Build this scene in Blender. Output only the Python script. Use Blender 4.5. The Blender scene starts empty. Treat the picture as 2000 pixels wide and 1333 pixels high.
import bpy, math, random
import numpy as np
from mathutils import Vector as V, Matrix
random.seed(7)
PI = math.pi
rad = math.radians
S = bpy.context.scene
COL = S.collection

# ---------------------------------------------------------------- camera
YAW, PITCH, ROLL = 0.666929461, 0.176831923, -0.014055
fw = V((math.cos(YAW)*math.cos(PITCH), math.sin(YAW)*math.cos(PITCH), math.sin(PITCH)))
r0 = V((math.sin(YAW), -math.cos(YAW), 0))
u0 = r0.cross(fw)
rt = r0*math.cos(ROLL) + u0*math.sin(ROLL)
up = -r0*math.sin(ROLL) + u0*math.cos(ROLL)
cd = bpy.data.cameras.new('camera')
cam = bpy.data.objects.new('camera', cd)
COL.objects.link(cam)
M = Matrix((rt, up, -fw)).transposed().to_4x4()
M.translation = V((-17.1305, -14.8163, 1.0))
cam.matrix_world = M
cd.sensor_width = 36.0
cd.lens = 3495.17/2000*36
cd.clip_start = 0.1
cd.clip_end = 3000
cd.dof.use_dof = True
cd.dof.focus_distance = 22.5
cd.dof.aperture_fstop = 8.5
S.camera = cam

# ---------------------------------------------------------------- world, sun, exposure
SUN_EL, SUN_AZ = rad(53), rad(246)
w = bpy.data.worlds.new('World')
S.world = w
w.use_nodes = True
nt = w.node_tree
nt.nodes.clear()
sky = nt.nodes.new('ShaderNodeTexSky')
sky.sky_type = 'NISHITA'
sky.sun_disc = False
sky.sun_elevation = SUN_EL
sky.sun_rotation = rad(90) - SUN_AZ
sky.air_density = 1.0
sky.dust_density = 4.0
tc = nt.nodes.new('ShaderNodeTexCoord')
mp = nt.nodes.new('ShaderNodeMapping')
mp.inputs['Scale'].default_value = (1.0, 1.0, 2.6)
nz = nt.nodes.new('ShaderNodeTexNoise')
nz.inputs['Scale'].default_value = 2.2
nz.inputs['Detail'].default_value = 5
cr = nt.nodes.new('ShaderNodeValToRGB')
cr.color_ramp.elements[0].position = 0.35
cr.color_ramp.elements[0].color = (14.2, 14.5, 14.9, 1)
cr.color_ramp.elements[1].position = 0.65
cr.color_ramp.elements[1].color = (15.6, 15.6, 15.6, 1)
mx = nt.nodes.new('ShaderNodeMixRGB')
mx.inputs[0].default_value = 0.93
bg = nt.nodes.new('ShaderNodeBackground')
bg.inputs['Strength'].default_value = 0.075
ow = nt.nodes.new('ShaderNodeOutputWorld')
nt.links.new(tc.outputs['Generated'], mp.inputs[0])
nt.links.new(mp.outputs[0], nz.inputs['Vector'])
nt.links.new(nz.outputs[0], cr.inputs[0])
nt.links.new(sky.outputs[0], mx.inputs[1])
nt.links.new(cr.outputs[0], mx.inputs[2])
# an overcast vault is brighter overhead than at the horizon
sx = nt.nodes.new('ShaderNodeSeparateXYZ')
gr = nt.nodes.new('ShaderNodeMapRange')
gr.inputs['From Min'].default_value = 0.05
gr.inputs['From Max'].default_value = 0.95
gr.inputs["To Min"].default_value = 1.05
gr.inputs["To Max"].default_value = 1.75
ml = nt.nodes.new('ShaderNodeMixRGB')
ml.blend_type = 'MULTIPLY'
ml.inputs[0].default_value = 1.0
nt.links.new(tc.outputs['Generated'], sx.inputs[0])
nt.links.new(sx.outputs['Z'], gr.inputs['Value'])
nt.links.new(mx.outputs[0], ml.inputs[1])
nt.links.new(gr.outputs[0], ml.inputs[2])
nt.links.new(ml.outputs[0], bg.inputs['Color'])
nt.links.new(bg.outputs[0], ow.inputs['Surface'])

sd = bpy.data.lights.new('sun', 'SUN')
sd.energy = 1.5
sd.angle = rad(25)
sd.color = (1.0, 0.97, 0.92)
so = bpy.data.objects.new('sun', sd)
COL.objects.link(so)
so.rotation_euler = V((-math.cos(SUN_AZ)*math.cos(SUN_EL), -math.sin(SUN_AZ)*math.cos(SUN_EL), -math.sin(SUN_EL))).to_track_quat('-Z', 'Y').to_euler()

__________

What is expected -
Return the material in full, exactly as shown.

Answer below -
Build this scene in Blender. Output only the Python script. Use Blender 4.5. The Blender scene starts empty. Treat the picture as 2000 pixels wide and 1333 pixels high.
import bpy, math, random
import numpy as np
from mathutils import Vector as V, Matrix
random.seed(7)
PI = math.pi
rad = math.radians
S = bpy.context.scene
COL = S.collection

# ---------------------------------------------------------------- camera
YAW, PITCH, ROLL = 0.666929461, 0.176831923, -0.014055
fw = V((math.cos(YAW)*math.cos(PITCH), math.sin(YAW)*math.cos(PITCH), math.sin(PITCH)))
r0 = V((math.sin(YAW), -math.cos(YAW), 0))
u0 = r0.cross(fw)
rt = r0*math.cos(ROLL) + u0*math.sin(ROLL)
up = -r0*math.sin(ROLL) + u0*math.cos(ROLL)
cd = bpy.data.cameras.new('camera')
cam = bpy.data.objects.new('camera', cd)
COL.objects.link(cam)
M = Matrix((rt, up, -fw)).transposed().to_4x4()
M.translation = V((-17.1305, -14.8163, 1.0))
cam.matrix_world = M
cd.sensor_width = 36.0
cd.lens = 3495.17/2000*36
cd.clip_start = 0.1
cd.clip_end = 3000
cd.dof.use_dof = True
cd.dof.focus_distance = 22.5
cd.dof.aperture_fstop = 8.5
S.camera = cam

# ---------------------------------------------------------------- world, sun, exposure
SUN_EL, SUN_AZ = rad(53), rad(246)
w = bpy.data.worlds.new('World')
S.world = w
w.use_nodes = True
nt = w.node_tree
nt.nodes.clear()
sky = nt.nodes.new('ShaderNodeTexSky')
sky.sky_type = 'NISHITA'
sky.sun_disc = False
sky.sun_elevation = SUN_EL
sky.sun_rotation = rad(90) - SUN_AZ
sky.air_density = 1.0
sky.dust_density = 4.0
tc = nt.nodes.new('ShaderNodeTexCoord')
mp = nt.nodes.new('ShaderNodeMapping')
mp.inputs['Scale'].default_value = (1.0, 1.0, 2.6)
nz = nt.nodes.new('ShaderNodeTexNoise')
nz.inputs['Scale'].default_value = 2.2
nz.inputs['Detail'].default_value = 5
cr = nt.nodes.new('ShaderNodeValToRGB')
cr.color_ramp.elements[0].position = 0.35
cr.color_ramp.elements[0].color = (14.2, 14.5, 14.9, 1)
cr.color_ramp.elements[1].position = 0.65
cr.color_ramp.elements[1].color = (15.6, 15.6, 15.6, 1)
mx = nt.nodes.new('ShaderNodeMixRGB')
mx.inputs[0].default_value = 0.93
bg = nt.nodes.new('ShaderNodeBackground')
bg.inputs['Strength'].default_value = 0.075
ow = nt.nodes.new('ShaderNodeOutputWorld')
nt.links.new(tc.outputs['Generated'], mp.inputs[0])
nt.links.new(mp.outputs[0], nz.inputs['Vector'])
nt.links.new(nz.outputs[0], cr.inputs[0])
nt.links.new(sky.outputs[0], mx.inputs[1])
nt.links.new(cr.outputs[0], mx.inputs[2])
# an overcast vault is brighter overhead than at the horizon
sx = nt.nodes.new('ShaderNodeSeparateXYZ')
gr = nt.nodes.new('ShaderNodeMapRange')
gr.inputs['From Min'].default_value = 0.05
gr.inputs['From Max'].default_value = 0.95
gr.inputs["To Min"].default_value = 1.05
gr.inputs["To Max"].default_value = 1.75
ml = nt.nodes.new('ShaderNodeMixRGB')
ml.blend_type = 'MULTIPLY'
ml.inputs[0].default_value = 1.0
nt.links.new(tc.outputs['Generated'], sx.inputs[0])
nt.links.new(sx.outputs['Z'], gr.inputs['Value'])
nt.links.new(mx.outputs[0], ml.inputs[1])
nt.links.new(gr.outputs[0], ml.inputs[2])
nt.links.new(ml.outputs[0], bg.inputs['Color'])
nt.links.new(bg.outputs[0], ow.inputs['Surface'])

sd = bpy.data.lights.new('sun', 'SUN')
sd.energy = 1.5
sd.angle = rad(25)
sd.color = (1.0, 0.97, 0.92)
so = bpy.data.objects.new('sun', sd)
COL.objects.link(so)
so.rotation_euler = V((-math.cos(SUN_AZ)*math.cos(SUN_EL), -math.sin(SUN_AZ)*math.cos(SUN_EL), -math.sin(SUN_EL))).to_track_quat('-Z', 'Y').to_euler()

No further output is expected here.